There is a slight difference in the reference state between (A6, A9) since the $\mathrm{EoS}$ (A1a) implies $\overline{p}\sim \overline{\rho }{R}_g\overline{T}+O\left({\mathrm{CV}}_{{\rho }^{\prime }}{\mathrm{CV}}_{T^{\prime }}\right)$, i.e., the pressure defined by the couple $(\overline{\rho },\overline{T})$ is not exactly $\overline{p}$, the difference being formally $O\left({\mathrm{CV}}_{{\rho }^{\prime }}{\mathrm{CV}}_{T^{\prime }}\right)$ [20] ((2.4), p. 452).
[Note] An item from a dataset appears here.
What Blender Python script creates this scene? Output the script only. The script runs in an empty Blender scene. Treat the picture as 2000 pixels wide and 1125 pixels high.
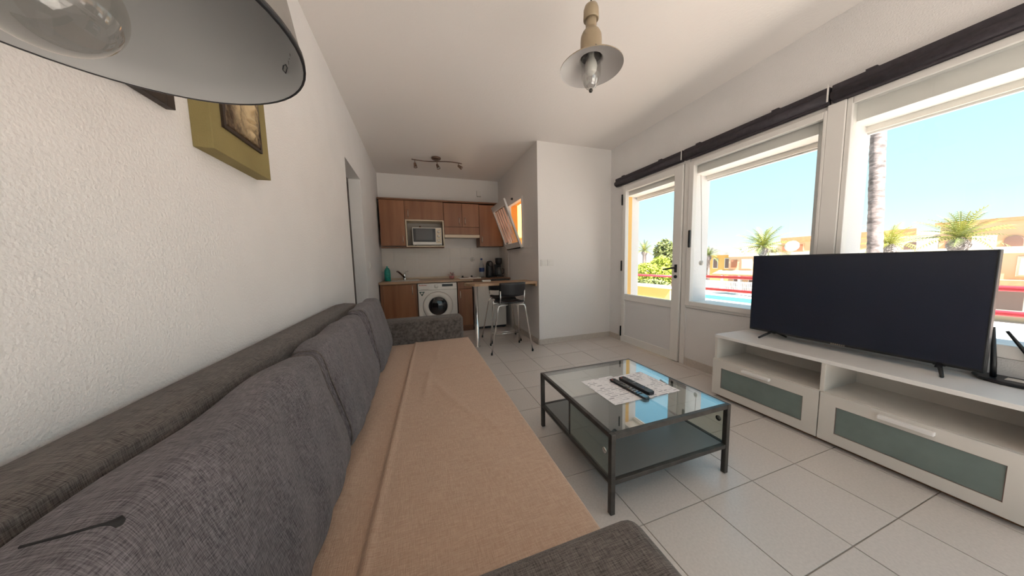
import bpy, bmesh, math, random
from mathutils import Vector, Matrix, Euler
random.seed(7)
SC = bpy.context.scene
COL = SC.collection
PI = math.pi

# ------------------------------------------------------------------ camera
def make_camera():
    y, p, r, f = math.radians(18.569), math.radians(-5.235), math.radians(-1.285), 539.76
    fw = Vector((math.sin(y)*math.cos(p), math.cos(y)*math.cos(p), math.sin(p)))
    r0 = Vector((math.cos(y), -math.sin(y), 0)); u0 = r0.cross(fw)
    rt = r0*math.cos(r) + u0*math.sin(r); up = rt.cross(fw)
    cam = bpy.data.cameras.new('camera'); o = bpy.data.objects.new('camera', cam); COL.objects.link(o)
    m = Matrix((rt, up, -fw)).transposed().to_4x4(); m.translation = (0, 0, 1.25)
    o.matrix_world = m
    cam.sensor_fit = 'HORIZONTAL'; cam.sensor_width = 36; cam.lens = 36*f/2000
    cam.clip_start = .02; cam.clip_end = 500
    SC.camera = o
make_camera()

# ------------------------------------------------------------------ sky, sun, exposure
W = bpy.data.worlds.new('sky'); SC.world = W; W.use_nodes = True
nt = W.node_tree; nt.nodes.clear()
out = nt.nodes.new('ShaderNodeOutputWorld'); bg = nt.nodes.new('ShaderNodeBackground')
tc = nt.nodes.new('ShaderNodeTexCoord'); sep = nt.nodes.new('ShaderNodeSeparateXYZ'); ramp = nt.nodes.new('ShaderNodeValToRGB')
nt.links.new(tc.outputs['Generated'], sep.inputs[0]); nt.links.new(sep.outputs['Z'], ramp.inputs[0])
nt.links.new(ramp.outputs[0], bg.inputs[0]); nt.links.new(bg.outputs[0], out.inputs[0])
cr = ramp.color_ramp
cr.elements[0].position = 0.0; cr.elements[0].color = (.86, .97, 1.0, 1)
cr.elements[1].position = 1.0; cr.elements[1].color = (.16, .42, .80, 1)
e = cr.elements.new(.12); e.color = (.62, .92, 1.0, 1)
e = cr.elements.new(.45); e.color = (.36, .78, 1.0, 1)
bg.inputs[1].default_value = 0.66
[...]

It is noteworthy that subtracting (A6b) from (A9b), and using $c_p\left(T\right)-c_v\left(T\right)=R_g$ (A1a), which implies the equality of derivatives (A7), yields the difference between the two reference-state entropies

$$\begin{array}{c}\hfill {\displaystyle \frac{{s|}_{(\overline{p},\overline{T})}{-s|}_{(\overline{\rho },\overline{T})}}{R_g}}\stackrel{(\mathrm{A}6\mathrm{b},\mathrm{A}9\mathrm{b},\mathrm{A}1\mathrm{a},\mathrm{A}7)}{=}\sum _{\ell =2}^{\infty }\left({\displaystyle \frac{{(-1)}^{\ell }}{\ell }}\left[\overline{{\left({\displaystyle \frac{{\rho }^{\prime }}{\overline{\rho }}}\right)}^{\ell }}+\overline{{\left({\displaystyle \frac{T^{\prime }}{\overline{T}}}\right)}^{\ell }}-\overline{{\left({\displaystyle \frac{p^{\prime }}{\overline{p}}}\right)}^{\ell }}\right)]\right)\sim \frac{1}{2}\left({\mathrm{CV}}_{{\rho }^{\prime }}^2+{\mathrm{CV}}_{T^{\prime }}^2-{\mathrm{CV}}_{p^{\prime }}^2\right)+\mathrm{HoTs}\end{array}$$

(A10)

which depends exclusively on the statistics of $\{p^{\prime },{\rho }^{\prime },T^{\prime }\}$ and is independent of the derivatives of $c_p\left(T\right)$.